━━━ MATERIAL PROVIDED

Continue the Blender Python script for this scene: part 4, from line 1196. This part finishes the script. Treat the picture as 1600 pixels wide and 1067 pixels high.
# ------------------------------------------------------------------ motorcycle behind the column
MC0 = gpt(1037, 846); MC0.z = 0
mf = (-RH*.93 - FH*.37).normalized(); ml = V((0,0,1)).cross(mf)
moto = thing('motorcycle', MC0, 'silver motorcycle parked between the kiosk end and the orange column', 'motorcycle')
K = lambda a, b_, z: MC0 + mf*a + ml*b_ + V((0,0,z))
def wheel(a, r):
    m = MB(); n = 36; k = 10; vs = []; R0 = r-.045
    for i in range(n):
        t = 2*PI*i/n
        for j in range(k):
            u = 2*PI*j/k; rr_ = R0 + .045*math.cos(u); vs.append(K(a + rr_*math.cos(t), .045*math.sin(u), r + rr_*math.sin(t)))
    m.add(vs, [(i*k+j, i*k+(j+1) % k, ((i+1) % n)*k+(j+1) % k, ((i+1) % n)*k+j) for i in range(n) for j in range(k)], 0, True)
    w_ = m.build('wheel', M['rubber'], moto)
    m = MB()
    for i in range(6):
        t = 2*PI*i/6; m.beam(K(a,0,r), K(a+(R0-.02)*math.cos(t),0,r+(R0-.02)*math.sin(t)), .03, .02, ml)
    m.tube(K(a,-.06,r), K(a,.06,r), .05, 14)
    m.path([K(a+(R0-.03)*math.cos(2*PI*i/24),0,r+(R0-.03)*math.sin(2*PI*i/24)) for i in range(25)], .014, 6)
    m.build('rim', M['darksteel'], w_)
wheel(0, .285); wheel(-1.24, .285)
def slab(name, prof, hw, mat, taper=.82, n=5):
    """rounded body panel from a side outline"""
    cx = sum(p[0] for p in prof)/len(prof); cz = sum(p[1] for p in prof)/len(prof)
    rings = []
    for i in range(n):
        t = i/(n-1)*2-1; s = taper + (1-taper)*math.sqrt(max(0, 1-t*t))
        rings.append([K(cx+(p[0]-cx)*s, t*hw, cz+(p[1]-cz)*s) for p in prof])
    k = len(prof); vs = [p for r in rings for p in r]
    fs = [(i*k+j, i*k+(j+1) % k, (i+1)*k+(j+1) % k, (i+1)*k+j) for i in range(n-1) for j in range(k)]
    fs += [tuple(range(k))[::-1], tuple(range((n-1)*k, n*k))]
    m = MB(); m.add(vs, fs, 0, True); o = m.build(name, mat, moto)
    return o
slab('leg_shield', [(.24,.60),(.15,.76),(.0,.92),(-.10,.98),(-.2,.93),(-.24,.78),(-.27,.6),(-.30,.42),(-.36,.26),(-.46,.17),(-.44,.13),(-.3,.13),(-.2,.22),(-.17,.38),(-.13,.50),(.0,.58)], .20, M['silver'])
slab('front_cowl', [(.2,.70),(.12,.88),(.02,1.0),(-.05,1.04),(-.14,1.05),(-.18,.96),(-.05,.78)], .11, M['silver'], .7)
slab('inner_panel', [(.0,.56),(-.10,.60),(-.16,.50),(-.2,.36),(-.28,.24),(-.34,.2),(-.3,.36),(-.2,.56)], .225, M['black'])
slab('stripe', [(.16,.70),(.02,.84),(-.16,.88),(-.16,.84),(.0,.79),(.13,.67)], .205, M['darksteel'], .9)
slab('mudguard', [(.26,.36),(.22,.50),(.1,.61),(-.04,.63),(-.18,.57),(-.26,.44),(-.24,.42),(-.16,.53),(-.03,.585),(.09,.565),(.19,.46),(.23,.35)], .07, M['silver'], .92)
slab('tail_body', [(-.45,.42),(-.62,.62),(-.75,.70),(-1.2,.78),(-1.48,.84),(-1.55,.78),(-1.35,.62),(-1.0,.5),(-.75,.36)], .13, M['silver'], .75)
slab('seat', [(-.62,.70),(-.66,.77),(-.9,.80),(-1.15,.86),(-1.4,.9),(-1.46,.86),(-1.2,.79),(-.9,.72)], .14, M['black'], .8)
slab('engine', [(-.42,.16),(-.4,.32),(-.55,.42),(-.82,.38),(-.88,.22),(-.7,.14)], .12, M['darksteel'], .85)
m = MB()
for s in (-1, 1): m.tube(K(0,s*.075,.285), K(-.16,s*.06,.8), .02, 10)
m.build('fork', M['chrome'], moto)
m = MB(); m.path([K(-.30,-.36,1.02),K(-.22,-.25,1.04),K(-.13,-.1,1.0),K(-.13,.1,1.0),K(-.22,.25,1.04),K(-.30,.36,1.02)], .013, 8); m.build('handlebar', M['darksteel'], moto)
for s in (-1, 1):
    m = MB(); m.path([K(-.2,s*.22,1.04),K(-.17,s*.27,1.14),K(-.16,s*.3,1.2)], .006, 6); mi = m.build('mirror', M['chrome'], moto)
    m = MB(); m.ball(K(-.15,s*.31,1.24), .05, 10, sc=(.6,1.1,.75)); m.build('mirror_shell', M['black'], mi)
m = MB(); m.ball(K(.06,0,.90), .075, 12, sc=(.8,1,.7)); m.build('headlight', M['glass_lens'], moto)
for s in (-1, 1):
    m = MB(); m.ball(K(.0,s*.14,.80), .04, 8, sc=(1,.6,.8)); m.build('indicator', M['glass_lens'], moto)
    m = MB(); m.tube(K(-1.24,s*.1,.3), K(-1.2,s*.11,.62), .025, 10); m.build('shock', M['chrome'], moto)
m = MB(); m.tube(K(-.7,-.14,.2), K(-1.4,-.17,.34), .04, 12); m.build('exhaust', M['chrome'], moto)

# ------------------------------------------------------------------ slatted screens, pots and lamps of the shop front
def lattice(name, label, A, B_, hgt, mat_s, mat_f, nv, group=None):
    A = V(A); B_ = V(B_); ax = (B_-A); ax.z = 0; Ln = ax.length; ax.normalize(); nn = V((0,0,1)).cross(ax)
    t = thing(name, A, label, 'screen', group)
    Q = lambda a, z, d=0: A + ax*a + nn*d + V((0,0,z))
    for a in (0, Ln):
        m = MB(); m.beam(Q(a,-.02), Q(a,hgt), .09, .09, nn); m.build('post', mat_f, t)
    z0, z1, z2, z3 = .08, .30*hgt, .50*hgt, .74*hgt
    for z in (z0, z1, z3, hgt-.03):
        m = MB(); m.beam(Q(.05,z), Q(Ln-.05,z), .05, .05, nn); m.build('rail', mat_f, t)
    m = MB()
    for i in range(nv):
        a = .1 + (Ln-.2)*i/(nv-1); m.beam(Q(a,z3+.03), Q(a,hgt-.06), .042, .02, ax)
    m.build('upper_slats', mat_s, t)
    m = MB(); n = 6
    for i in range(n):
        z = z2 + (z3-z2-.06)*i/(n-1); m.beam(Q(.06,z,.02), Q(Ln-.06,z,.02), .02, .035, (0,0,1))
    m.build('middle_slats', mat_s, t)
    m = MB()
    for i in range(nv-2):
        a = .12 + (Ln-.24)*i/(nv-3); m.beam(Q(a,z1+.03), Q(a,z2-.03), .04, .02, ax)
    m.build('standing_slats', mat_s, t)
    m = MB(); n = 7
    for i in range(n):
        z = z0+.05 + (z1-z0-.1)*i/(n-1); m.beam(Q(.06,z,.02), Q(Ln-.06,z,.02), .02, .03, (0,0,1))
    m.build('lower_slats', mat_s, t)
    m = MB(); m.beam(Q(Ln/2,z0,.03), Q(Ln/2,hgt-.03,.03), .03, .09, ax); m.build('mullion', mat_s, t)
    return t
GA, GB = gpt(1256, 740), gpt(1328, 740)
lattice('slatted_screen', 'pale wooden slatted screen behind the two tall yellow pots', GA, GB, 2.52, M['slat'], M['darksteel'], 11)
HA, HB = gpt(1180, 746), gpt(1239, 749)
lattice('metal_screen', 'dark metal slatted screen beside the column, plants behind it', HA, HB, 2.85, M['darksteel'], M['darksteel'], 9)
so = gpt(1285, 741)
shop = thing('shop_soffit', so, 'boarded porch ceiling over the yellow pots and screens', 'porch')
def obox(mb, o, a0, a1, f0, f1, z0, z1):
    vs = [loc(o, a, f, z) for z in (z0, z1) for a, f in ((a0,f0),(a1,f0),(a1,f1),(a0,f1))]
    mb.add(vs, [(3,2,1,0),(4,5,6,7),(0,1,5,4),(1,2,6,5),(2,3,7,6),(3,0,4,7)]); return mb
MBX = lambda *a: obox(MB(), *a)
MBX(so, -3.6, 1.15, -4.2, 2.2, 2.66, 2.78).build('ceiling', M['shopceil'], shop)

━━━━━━

**WHAT YOU SHOULD DO**
Copy every line that contains the string "from".

**EXERCISE OUTPUT**
Continue the Blender Python script for this scene: part 4, from line 1196. This part finishes the script. Treat the picture as 1600 pixels wide and 1067 pixels high.
    """rounded body panel from a side outline"""